_GIVEN INSTRUCTION_
Copy nothing but the part that opens with the line containing "Recreate this scene" and closes with the line containing "wd.node_tree.nodes['Background'].inputs[1].default_value = 0.60". Do not include pictures.
# Start of INPUT FOR THIS TASK
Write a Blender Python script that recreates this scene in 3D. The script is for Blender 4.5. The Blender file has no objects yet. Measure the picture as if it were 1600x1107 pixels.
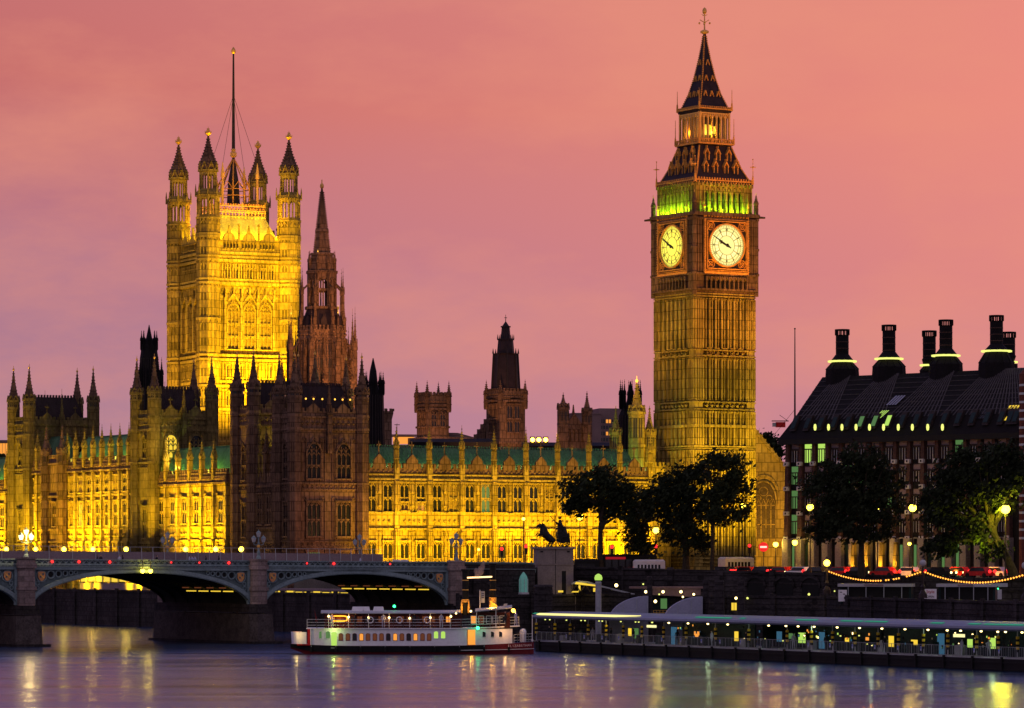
# End of INPUT FOR THIS TASK
# Start of INPUT FOR THIS TASK
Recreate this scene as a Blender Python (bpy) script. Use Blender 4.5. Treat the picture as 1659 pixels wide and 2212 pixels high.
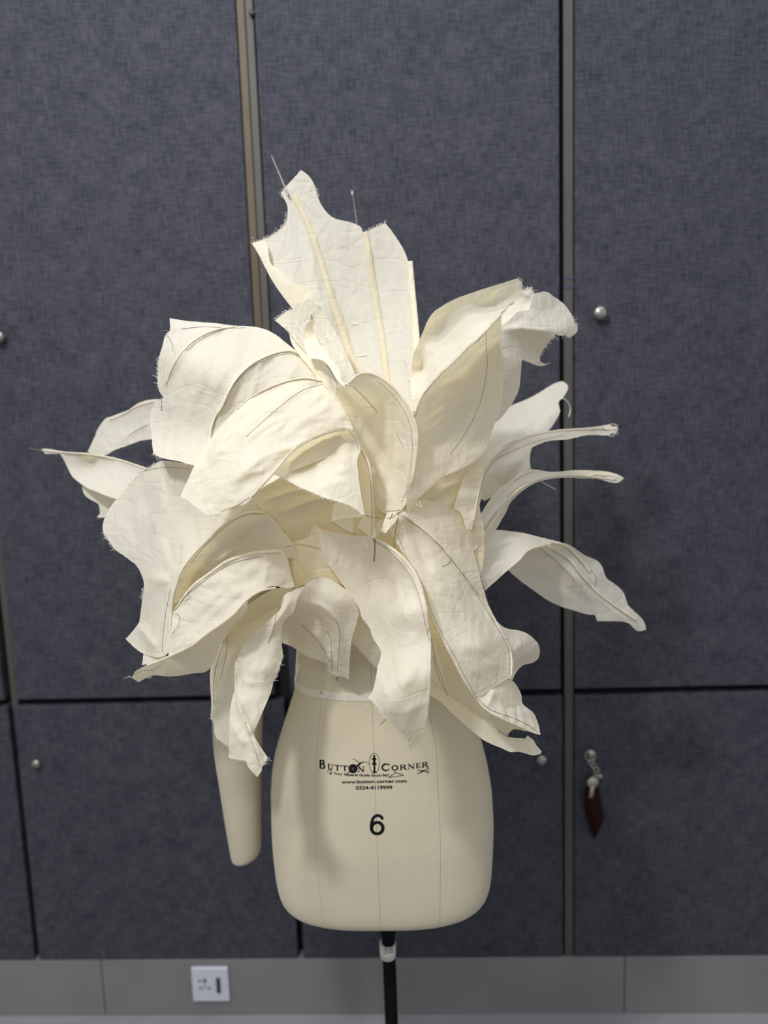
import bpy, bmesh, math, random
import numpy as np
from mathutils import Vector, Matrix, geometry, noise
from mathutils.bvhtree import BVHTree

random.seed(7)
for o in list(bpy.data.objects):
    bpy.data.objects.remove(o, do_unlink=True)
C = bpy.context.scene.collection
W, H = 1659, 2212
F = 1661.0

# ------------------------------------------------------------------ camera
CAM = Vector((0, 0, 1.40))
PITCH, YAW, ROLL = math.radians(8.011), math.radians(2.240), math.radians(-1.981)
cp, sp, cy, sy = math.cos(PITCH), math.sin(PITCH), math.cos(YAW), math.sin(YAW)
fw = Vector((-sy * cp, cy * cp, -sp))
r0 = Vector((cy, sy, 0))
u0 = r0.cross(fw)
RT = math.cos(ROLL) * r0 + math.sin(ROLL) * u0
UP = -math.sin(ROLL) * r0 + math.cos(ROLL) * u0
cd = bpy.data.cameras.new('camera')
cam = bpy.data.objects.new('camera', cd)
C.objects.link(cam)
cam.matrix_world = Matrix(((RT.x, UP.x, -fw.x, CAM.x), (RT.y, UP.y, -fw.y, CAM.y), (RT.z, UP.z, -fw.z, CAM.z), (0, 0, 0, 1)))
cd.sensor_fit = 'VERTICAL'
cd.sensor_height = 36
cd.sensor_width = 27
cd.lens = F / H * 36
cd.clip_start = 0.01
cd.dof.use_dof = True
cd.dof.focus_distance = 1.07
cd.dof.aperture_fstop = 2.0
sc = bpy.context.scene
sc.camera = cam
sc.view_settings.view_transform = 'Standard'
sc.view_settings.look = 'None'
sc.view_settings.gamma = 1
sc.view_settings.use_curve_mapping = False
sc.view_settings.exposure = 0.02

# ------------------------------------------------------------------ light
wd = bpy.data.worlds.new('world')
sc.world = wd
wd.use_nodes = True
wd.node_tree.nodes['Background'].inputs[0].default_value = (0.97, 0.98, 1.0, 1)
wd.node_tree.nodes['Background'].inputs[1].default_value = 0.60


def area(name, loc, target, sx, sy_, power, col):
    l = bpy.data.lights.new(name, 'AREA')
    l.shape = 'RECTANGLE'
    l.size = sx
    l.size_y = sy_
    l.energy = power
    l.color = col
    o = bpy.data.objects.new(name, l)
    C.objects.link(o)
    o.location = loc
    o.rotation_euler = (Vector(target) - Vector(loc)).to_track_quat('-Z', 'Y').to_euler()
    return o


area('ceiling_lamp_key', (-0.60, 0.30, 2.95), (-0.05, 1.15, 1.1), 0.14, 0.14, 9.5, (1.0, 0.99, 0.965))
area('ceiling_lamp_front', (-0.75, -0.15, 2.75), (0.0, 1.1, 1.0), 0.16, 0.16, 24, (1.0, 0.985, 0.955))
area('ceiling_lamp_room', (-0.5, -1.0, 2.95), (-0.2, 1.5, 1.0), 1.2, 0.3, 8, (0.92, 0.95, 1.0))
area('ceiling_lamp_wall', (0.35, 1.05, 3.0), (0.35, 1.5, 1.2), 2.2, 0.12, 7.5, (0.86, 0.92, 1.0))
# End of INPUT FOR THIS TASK
_WRITTEN RESPONSE_
Recreate this scene as a Blender Python (bpy) script. Use Blender 4.5. Treat the picture as 1659 pixels wide and 2212 pixels high.
import bpy, bmesh, math, random
import numpy as np
from mathutils import Vector, Matrix, geometry, noise
from mathutils.bvhtree import BVHTree

random.seed(7)
for o in list(bpy.data.objects):
    bpy.data.objects.remove(o, do_unlink=True)
C = bpy.context.scene.collection
W, H = 1659, 2212
F = 1661.0

# ------------------------------------------------------------------ camera
CAM = Vector((0, 0, 1.40))
PITCH, YAW, ROLL = math.radians(8.011), math.radians(2.240), math.radians(-1.981)
cp, sp, cy, sy = math.cos(PITCH), math.sin(PITCH), math.cos(YAW), math.sin(YAW)
fw = Vector((-sy * cp, cy * cp, -sp))
r0 = Vector((cy, sy, 0))
u0 = r0.cross(fw)
RT = math.cos(ROLL) * r0 + math.sin(ROLL) * u0
UP = -math.sin(ROLL) * r0 + math.cos(ROLL) * u0
cd = bpy.data.cameras.new('camera')
cam = bpy.data.objects.new('camera', cd)
C.objects.link(cam)
cam.matrix_world = Matrix(((RT.x, UP.x, -fw.x, CAM.x), (RT.y, UP.y, -fw.y, CAM.y), (RT.z, UP.z, -fw.z, CAM.z), (0, 0, 0, 1)))
cd.sensor_fit = 'VERTICAL'
cd.sensor_height = 36
cd.sensor_width = 27
cd.lens = F / H * 36
cd.clip_start = 0.01
cd.dof.use_dof = True
cd.dof.focus_distance = 1.07
cd.dof.aperture_fstop = 2.0
sc = bpy.context.scene
sc.camera = cam
sc.view_settings.view_transform = 'Standard'
sc.view_settings.look = 'None'
sc.view_settings.gamma = 1
sc.view_settings.use_curve_mapping = False
sc.view_settings.exposure = 0.02

# ------------------------------------------------------------------ light
wd = bpy.data.worlds.new('world')
sc.world = wd
wd.use_nodes = True
wd.node_tree.nodes['Background'].inputs[0].default_value = (0.97, 0.98, 1.0, 1)
wd.node_tree.nodes['Background'].inputs[1].default_value = 0.60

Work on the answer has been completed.